Year Walk

Game Review by Darren Carle | 25 Feb 2014
Game title: Year Walk
Publisher: Simogo
Release date: 6 March

The cult success of 2013’s Year Walk proved that there was room amongst mobile gaming’s casual, throwaway titles for something a little edgier and more thought-provoking. However, any feelings that the iPhone was perhaps not the ideal platform for this creeping Swedish horror are somewhat vindicated by this updated port to home computers.

The difference is akin to watching an in-flight movie then re-watching it on a home cinema. Year Walk’s beautifully brittle art deserves the bigger screen, it’s brooding sound design longs for speakers beyond the capabilities of a smart phone, whilst its control system benefits enormously with the flit from smudgy finger movement to a more elegant mouse and keyboard configuration.

Based on an in-game Swedish folklore ritual involving mild starvation, hallucination and time travel, Year Walk stands as a singular beast right from the outset. Played out with the clever use of juncture filled 2D planes to give the illusion of depth, Simogo’s breakthrough game asks players to solve a series of abstract and sometimes grim puzzles all played out to a rather sombre, curious narrative.

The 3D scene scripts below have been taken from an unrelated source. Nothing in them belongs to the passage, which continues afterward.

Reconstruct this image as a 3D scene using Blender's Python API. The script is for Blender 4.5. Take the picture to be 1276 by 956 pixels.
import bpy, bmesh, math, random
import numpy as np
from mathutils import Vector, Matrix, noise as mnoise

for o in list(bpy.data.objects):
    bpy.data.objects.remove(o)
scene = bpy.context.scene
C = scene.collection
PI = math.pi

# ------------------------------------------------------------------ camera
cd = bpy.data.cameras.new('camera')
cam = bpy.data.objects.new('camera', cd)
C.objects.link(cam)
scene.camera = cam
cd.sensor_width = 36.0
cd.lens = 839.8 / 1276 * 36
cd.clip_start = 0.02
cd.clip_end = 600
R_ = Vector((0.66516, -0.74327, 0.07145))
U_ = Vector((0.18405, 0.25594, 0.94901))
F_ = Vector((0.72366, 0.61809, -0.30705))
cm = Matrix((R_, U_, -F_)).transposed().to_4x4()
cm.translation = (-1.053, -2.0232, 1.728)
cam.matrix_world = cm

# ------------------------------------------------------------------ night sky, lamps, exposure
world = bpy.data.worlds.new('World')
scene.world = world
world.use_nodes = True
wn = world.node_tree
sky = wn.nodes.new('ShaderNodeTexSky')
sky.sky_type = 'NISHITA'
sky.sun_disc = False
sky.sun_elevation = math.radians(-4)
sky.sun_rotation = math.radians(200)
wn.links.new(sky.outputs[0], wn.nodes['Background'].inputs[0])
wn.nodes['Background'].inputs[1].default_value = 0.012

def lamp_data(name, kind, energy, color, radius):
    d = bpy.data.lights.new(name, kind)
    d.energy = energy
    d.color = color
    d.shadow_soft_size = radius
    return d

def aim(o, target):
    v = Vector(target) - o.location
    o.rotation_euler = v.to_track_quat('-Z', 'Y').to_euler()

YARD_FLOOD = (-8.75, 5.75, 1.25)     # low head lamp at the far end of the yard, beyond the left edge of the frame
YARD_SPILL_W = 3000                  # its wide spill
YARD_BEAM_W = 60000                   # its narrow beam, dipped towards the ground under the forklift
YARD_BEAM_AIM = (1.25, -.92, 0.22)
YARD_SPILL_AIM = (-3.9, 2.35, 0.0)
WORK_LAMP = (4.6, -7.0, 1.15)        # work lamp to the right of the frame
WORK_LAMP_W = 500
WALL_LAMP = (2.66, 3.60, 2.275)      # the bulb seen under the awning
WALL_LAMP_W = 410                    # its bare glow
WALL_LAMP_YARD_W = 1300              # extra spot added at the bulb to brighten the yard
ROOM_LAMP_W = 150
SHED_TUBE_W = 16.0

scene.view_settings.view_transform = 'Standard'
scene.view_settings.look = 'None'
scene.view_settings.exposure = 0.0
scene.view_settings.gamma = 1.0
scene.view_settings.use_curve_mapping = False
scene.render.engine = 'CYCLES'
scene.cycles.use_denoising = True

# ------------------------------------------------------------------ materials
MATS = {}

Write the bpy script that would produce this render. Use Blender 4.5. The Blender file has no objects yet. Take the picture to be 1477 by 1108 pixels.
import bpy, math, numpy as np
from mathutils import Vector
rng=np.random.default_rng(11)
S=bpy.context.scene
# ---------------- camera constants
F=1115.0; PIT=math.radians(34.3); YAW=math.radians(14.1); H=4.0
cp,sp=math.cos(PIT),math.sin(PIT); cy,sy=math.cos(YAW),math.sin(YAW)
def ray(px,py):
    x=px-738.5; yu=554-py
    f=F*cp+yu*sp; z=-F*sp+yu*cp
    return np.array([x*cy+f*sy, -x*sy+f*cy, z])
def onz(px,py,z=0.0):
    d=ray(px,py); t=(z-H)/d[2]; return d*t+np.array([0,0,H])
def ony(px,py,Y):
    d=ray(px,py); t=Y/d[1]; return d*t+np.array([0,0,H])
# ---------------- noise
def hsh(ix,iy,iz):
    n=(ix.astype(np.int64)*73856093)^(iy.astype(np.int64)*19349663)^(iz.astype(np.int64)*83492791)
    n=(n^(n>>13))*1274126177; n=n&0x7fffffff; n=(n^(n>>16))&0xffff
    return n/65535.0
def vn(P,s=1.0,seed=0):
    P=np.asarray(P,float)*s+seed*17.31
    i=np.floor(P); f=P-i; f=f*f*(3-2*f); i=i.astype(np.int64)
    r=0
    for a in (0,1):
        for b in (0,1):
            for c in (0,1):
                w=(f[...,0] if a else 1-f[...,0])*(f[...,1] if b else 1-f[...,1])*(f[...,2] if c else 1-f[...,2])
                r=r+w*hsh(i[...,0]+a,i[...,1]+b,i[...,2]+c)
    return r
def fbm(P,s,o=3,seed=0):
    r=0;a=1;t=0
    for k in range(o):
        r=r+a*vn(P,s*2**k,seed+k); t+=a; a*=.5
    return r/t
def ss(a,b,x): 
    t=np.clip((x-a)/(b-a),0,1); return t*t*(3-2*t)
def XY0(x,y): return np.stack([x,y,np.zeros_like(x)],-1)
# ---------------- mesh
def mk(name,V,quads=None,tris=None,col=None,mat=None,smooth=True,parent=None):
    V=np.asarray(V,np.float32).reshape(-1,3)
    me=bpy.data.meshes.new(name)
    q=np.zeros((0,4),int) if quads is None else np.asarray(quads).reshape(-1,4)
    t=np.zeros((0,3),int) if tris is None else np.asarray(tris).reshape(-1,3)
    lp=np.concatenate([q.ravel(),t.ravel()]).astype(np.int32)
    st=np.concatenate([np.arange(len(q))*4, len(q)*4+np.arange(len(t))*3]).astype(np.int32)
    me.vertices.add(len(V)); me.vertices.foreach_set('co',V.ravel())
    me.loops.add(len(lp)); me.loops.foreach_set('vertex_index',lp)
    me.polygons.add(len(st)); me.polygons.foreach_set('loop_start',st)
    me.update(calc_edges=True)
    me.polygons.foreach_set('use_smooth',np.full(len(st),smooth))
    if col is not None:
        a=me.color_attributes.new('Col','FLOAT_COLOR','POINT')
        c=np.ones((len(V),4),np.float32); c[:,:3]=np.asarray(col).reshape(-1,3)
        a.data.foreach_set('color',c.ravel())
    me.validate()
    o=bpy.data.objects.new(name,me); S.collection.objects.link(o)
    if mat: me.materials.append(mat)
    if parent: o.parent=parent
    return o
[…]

As an iPhone title, Year Walk drew praise for its clever use of the platform, even leading players to ‘app-hop’ for the full experience. Obviously this has led to some concessions here, but Simogo have still utilised the new format with conviction, leading to some altered puzzles and new locations for veteran players to enjoy. A subtle hint system and some tough achievements are ephemeral enough but the inclusion of a map is perhaps the key new ingredient, saving endless, aimless trundles across the confusing snowy landscape.

It’s rare for a title like Year Walk to make the leap from handheld to big screen, with most other games opting for the opposite route in order to wring a few more pennies from a known property. Yet one minute into the game itself will tell you that there’s nothing conventional about Year Walk and this grand step up to a loftier platform is entirely befitting a game of this calibre.